The unique power of this UN climate body lies in the breadth and depth of its climate assessment reports: Thousands of experts from around the world synthesize the latest scientific findings on the impacts of and the potential responses to climate change with the IPCC’s comprehensive Assessment Reports released every five to seven years. There is nothing else like it.
But just how much work goes into these reports?
Let’s take the most recent report, the Fifth Assessment Report, or AR5 for short. Experts from more than 80 countries contributed to this assessment, which was released in three parts over 2013 and 2014. More than 830 lead authors and review editors synthesized the work of 1,000 contributors for the report, with about 2,000 expert reviewers weighing in with more than 140,000 review comments. The final product is truly a collaborative labor of love – all 4,000 pages of it.
Since its establishment 30 years ago, the IPCC has released five of these global reports, which inform international policy and climate negotiations around the world.
These Assessment Reports have had quiet but powerful ripple effects – by emphasizing the importance of international cooperation to tackle the climate challenge, the IPCC’s First Assessment Report in 1990 played a major role in the creation of another UN climate body, the UN Framework Convention on Climate Change (UNFCCC), in 1992, and the Conference of the Parties (COP), first held in Berlin in 1995.
Twenty years later, the UNFCCC, leveraging the COP process, would eventually adopt a historic climate agreement, the Paris Agreement on climate change, which now commits the world to keep total global warming to well below 2° Celsius.
In 2007, the Nobel Peace Prize was awarded jointly to the IPCC and to former U.S. Vice President Al Gore for “their efforts to build up and disseminate greater knowledge about man-made climate change, and to lay the foundations for the measures that are needed to counteract such change.” The prize was awarded following the panel’s Fourth Assessment Report release in 2007, which emphasized that “the warming of the climate system is unequivocal” and informed the Paris Agreement’s goal of well below 2°C of global temperature rise.
What are the latest findings from the IPCC?
Since its 30th anniversary, the IPCC has released four more reports.
- In one of its most groundbreaking reports, Special Report: Global Warming of 1.5ºC, which was released in October 2018, IPCC scientists answer the question: How can the world achieve the committed 1.5ºC temperature goal, and what happens if we don’t? Their research reveals that we must take unprecedented — and widespread — action now. In order to prevent warming past 1.5ºC and extreme climate change, we will need to reach net-zero emissions by 2050.

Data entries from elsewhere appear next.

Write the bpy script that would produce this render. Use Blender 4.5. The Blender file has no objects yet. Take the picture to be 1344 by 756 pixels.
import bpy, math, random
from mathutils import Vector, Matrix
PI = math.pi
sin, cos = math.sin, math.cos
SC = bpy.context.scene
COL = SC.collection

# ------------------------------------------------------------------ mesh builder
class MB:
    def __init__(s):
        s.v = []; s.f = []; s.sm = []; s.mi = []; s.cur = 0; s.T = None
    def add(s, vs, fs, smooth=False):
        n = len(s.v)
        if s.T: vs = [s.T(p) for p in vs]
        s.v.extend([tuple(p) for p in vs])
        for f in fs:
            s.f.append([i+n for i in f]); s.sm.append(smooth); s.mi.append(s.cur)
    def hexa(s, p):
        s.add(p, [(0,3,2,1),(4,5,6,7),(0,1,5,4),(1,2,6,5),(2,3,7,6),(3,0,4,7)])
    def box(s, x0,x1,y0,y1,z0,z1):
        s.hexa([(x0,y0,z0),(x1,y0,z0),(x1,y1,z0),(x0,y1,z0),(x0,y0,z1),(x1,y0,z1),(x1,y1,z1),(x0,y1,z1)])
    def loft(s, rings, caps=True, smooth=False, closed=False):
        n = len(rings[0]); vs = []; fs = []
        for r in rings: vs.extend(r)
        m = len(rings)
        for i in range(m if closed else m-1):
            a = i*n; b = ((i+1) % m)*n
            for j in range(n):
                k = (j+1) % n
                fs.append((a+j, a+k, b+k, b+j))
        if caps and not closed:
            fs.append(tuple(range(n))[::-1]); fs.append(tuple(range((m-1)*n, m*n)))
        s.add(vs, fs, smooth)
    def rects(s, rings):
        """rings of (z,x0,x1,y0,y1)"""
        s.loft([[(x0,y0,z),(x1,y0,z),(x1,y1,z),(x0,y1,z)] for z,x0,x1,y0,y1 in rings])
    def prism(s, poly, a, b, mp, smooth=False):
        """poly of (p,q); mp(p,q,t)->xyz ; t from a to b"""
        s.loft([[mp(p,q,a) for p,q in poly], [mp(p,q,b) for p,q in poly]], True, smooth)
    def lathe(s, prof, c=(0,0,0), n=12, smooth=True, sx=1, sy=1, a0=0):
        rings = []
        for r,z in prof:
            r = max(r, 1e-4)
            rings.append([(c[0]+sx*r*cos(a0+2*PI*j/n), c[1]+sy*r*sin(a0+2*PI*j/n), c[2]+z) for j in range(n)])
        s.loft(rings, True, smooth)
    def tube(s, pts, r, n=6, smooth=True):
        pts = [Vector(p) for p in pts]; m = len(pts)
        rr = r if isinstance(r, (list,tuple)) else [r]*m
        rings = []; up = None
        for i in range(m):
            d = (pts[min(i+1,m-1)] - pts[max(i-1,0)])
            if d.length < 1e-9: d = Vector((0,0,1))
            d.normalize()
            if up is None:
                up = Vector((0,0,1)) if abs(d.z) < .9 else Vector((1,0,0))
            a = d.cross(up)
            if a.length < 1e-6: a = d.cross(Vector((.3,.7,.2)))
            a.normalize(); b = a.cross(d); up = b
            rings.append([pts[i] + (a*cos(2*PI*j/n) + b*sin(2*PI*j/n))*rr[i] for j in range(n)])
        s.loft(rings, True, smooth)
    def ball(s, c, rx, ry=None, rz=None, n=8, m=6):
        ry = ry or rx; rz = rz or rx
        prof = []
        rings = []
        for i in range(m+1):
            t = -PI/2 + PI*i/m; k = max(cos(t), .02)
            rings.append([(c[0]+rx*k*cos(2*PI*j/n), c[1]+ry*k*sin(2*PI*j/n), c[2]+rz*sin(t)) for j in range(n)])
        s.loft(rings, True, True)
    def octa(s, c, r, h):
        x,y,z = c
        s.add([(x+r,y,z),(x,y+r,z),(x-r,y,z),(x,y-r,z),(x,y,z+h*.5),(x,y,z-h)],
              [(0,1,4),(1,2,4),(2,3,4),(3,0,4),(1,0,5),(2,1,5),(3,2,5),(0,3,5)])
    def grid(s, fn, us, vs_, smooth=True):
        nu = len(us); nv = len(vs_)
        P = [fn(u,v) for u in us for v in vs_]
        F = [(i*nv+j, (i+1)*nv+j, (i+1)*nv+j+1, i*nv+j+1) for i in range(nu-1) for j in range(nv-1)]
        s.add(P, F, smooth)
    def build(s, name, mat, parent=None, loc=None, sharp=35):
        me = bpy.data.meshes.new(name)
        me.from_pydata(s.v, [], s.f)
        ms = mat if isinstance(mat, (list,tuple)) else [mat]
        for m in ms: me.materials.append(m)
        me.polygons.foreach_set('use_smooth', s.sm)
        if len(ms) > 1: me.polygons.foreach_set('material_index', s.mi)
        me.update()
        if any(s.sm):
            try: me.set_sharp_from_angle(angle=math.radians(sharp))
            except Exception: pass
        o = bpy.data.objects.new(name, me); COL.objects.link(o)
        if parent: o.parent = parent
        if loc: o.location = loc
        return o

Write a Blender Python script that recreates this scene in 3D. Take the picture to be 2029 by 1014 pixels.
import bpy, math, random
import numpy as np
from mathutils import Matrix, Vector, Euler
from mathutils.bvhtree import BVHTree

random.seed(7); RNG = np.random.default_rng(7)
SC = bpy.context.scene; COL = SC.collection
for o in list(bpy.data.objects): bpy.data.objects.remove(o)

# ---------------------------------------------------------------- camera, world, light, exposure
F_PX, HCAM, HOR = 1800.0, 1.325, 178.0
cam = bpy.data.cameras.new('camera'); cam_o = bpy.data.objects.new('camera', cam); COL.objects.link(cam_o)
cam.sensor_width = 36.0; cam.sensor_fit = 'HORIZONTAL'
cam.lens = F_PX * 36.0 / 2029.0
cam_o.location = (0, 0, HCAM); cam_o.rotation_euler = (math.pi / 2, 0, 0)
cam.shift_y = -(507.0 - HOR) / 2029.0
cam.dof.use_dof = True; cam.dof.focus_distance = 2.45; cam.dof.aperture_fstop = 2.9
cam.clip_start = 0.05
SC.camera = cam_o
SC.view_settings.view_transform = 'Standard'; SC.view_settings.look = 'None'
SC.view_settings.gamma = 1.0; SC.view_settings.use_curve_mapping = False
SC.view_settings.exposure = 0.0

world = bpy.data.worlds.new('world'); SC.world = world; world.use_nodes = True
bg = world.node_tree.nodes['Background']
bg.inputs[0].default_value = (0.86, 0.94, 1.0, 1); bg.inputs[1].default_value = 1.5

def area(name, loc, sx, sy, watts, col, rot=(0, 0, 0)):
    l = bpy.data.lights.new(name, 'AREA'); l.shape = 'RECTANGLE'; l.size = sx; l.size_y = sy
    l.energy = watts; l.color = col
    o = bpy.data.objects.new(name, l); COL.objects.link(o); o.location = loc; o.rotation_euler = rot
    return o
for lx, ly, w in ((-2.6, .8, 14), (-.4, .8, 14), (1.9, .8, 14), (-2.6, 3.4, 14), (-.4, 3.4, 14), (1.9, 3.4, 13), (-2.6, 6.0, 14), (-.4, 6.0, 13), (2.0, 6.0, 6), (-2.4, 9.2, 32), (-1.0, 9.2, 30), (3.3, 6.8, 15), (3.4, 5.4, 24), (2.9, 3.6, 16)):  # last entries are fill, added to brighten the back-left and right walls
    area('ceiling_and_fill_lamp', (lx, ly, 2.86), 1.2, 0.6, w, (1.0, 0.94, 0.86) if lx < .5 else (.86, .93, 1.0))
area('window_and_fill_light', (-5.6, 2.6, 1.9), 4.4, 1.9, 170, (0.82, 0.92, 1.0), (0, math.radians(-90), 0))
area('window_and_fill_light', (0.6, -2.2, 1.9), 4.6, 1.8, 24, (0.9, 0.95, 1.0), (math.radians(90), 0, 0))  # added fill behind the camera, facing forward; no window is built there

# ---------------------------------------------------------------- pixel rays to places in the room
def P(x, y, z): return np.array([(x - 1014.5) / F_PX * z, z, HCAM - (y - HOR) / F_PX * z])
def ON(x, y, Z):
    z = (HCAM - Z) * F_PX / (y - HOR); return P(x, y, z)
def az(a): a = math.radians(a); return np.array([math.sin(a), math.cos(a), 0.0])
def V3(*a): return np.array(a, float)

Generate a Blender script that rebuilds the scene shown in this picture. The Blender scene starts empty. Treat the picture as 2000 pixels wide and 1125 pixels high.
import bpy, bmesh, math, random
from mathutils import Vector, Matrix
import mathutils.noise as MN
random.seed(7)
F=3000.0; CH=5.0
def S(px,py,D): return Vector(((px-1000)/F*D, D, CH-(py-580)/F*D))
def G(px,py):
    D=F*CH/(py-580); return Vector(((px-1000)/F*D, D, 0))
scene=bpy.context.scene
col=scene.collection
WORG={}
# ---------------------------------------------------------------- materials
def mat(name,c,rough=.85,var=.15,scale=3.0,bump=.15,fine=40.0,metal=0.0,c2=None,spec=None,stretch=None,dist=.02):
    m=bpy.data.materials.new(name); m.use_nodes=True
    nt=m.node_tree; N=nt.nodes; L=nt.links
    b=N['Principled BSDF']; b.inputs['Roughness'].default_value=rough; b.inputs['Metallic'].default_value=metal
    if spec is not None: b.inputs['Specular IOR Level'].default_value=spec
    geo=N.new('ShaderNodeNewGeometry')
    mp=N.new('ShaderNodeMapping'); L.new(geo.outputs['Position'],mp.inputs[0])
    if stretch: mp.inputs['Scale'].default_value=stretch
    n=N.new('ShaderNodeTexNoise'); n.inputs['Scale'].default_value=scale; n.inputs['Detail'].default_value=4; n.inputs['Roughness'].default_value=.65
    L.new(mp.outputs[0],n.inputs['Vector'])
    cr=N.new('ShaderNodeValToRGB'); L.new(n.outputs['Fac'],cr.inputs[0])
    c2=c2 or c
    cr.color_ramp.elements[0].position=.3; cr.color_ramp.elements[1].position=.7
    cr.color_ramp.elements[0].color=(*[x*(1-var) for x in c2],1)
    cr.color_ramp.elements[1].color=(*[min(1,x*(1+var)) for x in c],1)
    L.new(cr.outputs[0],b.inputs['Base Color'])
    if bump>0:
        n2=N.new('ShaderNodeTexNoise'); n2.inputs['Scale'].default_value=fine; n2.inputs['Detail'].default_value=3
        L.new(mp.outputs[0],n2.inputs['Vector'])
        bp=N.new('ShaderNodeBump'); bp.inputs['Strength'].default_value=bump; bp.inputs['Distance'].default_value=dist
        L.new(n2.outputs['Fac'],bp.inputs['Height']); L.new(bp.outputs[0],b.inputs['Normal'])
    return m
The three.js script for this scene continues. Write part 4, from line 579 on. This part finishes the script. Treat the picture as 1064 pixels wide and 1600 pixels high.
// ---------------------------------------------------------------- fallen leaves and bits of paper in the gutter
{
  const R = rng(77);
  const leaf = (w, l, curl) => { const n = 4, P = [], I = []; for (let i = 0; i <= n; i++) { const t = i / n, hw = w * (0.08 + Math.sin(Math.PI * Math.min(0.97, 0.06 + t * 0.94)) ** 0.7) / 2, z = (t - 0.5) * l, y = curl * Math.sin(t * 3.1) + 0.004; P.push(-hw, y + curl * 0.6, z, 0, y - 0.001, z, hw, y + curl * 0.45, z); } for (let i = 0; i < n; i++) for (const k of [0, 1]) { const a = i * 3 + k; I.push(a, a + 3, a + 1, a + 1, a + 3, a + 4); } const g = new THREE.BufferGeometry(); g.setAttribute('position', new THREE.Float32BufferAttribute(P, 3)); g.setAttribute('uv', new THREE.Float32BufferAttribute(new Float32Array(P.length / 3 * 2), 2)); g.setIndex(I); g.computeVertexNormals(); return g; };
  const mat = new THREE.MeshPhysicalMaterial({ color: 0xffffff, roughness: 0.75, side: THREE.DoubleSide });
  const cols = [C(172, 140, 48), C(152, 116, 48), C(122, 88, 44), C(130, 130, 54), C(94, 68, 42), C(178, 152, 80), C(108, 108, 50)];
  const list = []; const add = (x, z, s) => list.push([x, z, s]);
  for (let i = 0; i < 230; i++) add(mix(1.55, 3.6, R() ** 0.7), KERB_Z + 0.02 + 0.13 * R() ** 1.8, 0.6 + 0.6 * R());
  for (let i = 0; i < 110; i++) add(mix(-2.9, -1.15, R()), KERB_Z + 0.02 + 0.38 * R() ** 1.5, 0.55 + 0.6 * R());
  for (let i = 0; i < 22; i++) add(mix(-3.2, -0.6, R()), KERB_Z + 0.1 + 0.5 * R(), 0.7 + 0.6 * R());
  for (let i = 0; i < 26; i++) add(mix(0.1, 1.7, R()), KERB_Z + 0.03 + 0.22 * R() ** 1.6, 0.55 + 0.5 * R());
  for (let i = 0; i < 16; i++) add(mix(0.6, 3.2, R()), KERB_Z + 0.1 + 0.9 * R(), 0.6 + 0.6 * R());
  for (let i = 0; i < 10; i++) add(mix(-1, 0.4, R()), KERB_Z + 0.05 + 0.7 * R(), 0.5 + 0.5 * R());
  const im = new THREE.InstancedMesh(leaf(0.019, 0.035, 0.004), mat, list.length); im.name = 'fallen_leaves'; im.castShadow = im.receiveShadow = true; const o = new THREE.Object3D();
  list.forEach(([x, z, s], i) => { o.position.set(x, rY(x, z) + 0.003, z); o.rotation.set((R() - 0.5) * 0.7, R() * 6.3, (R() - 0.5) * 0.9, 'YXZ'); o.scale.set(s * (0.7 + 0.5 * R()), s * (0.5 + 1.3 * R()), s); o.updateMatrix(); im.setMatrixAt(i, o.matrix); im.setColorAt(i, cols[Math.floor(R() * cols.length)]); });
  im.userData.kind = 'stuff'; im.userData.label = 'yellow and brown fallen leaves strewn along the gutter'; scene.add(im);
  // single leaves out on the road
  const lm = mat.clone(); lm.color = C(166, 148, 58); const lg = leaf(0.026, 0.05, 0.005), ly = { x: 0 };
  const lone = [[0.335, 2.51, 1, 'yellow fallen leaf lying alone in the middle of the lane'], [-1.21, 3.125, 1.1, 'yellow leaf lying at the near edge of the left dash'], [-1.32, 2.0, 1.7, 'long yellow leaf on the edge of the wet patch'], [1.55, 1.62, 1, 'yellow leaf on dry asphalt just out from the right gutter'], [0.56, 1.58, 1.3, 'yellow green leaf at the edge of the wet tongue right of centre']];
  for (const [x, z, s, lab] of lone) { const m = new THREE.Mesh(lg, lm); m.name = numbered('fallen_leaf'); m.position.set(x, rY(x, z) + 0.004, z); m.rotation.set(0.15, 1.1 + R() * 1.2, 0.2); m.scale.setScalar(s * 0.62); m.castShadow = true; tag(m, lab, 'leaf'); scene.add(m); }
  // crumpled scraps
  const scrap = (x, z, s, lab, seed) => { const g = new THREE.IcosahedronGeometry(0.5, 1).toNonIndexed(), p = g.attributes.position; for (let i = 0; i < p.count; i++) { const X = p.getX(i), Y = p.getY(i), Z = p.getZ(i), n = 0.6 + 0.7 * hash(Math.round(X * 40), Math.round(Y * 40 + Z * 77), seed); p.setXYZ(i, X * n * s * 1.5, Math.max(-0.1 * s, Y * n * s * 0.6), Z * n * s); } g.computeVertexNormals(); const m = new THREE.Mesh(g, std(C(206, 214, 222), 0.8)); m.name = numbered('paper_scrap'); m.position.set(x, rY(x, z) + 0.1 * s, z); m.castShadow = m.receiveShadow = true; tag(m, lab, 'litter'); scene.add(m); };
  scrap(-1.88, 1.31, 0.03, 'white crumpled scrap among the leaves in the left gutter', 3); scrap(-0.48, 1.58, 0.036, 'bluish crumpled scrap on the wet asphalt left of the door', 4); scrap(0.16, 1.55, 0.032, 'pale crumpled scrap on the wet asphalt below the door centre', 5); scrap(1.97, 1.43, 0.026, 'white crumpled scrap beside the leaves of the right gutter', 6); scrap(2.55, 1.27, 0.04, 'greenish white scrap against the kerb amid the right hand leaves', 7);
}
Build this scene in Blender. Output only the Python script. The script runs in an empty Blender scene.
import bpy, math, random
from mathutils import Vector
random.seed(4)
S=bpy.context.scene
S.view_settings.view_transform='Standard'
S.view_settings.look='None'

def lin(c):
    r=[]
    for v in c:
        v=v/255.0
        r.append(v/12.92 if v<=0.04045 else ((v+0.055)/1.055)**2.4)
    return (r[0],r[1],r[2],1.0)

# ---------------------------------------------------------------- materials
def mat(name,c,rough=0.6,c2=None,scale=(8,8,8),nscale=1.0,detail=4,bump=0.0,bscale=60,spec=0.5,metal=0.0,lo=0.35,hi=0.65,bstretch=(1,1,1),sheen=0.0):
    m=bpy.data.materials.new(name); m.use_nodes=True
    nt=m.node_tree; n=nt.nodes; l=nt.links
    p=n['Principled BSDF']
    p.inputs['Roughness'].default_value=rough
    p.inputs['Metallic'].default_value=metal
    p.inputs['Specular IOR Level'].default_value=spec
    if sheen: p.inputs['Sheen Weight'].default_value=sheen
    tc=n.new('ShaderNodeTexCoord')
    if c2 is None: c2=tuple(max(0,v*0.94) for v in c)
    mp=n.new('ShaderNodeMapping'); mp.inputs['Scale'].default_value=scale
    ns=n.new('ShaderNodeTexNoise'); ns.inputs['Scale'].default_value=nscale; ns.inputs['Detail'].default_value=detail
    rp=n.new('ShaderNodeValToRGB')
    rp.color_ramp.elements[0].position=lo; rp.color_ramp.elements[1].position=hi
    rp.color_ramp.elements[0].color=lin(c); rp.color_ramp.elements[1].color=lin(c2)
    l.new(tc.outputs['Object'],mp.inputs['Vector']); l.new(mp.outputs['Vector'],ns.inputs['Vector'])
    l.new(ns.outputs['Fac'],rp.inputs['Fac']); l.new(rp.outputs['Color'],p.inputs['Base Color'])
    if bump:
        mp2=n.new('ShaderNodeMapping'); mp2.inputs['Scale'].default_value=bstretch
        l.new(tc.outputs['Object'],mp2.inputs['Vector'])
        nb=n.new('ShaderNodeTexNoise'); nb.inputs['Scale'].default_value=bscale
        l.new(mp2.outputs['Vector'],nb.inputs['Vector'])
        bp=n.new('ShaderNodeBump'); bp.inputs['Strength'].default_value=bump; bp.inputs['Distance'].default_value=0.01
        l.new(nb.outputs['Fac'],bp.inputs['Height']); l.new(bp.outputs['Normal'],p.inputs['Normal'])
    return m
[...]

- In May 2019, IPCC released the 2019 Refinement to the 2006 IPCC Guidelines for National Greenhouse Gas Inventories, which provides methodologies for managing national human-caused emissions inventories.
- The IPCC also released the Special Report Climate Change and Land in August 2019, which focuses on the connections among climate change, food security and sustainable land management.
- Finally, in the most recent report released in September 2019 — The Ocean and Cryosphere in a Changing Climate, the IPCC discusses the impacts of climate change on coastal, ocean, polar and mountain ecosystems, as well as the impacts on the human communities that depend on these ecosystems.
Looking ahead, the Intergovernmental Panel on Climate Change will release three reports in 2021, and one report in 2022.